Edward Sanderson ed at escdotdot.com
Sat Nov 6 20:53:26 EST 2010

As promised, here's an extended extract from the text edited by Li  
Zhenhua collecting interviews with artist Hu Jieming. Although one  
artist's anecdotal response, I think this provides some context for  
how Chinese artists were experiencing international developments in  
art making:

"In early 2001, my photographic installation "Legend 1999–2000" was  
presented at 010101: Art in Technological Times at the San Francisco  
Museum of Modern Art. As far as I recall, there was no such thing  
called “new media” back then. Works were presented in an  
unconventional and unexpected way, different from videos and  
installations seen from 1970s to 1990s. Some were totally beyond my  
experience. For instance, I vividly remembered that there was a work  
at the exhibition that I didn’t really understand. The work featured a  
display window, on which a series of seemingly irrelevant numbers were  
increasing and decreasing, making me feel at a loss. According to the  
artist, the figures were information from the stock market in San  
Francisco and were displayed in the space via real time communication  
facilities. With this explanation, I seemed to have a better idea of  
the work, but I had to admit that it was so different from what I had  
seen before it was therefore hard for me to feel the beauty of it.  
It’s like if you eat something you never tried before, it’s hard for  
you to judge if it’s good or not. Other works made obvious use of new  
technology to further develop the concepts and expressive approaches  
of contemporary art. An artist from Germany presented a series of  
statues made using digital three-dimensional carving technology, of  
people who were influential in international contemporary culture. The  
figures included curators, critics and directors of art museums. Each  
statue was about 20cm high. Works of this kind were easier to  
understand and accept – as these powerful figures were represented by  
digital duplication, did power still exist or not? At least such works  
presented an obvious direction for people to think and interpret and  
hence were easier to be accepted by audience than the changing  
numbers. …There were also some purely experimental works on display.  
For instance, there was a work featuring a completely clean wall. It  
was like a minimalistic painting. At each end of the wall, there were  
several hairdryers. The audience could use the hairdryers to blow hot  
air onto the wall and they would find some texts and images would  
appear on the wall. If they switch off the hairdryer and let the wall  
cool down for a while, the texts would just disappear. I carefully  
studied the work but apart from the belief that some special materials  
were used, I had no conclusions. I had never seen such things before.

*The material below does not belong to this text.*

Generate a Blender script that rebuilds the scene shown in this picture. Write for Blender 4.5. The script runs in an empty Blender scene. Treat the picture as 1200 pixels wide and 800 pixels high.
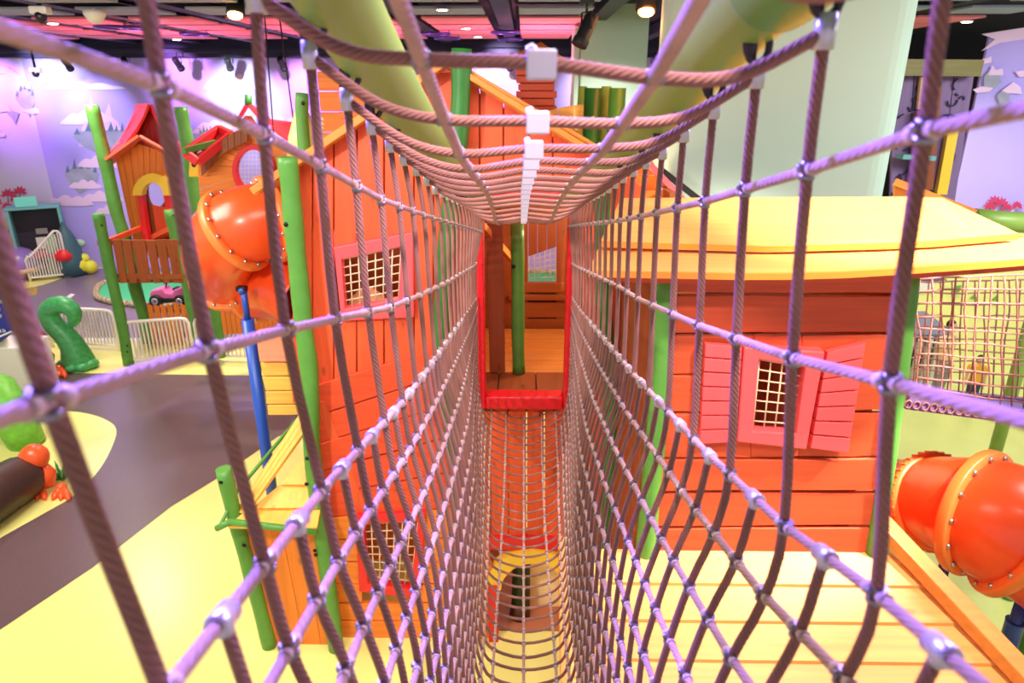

What I gained from the exhibition could be summarised as: the  
expressive power of contemporary art was further developed via the use  
of new media and new approaches. The exhibition in San Francisco was  
an opportunity to broaden my vision, or to be more specific, it  
confirmed the possibilities for a more diversified way of expression  
and narrative…"

 From "A Brief History of Hu Jieming" by Wang Yalei, Weng Zhijuan & Hu  
Jieming, edited by Li Zhenhua.

Would any of the subscribers to this forum outside of China care to  
share experiences with the Chinese situation from the other direction?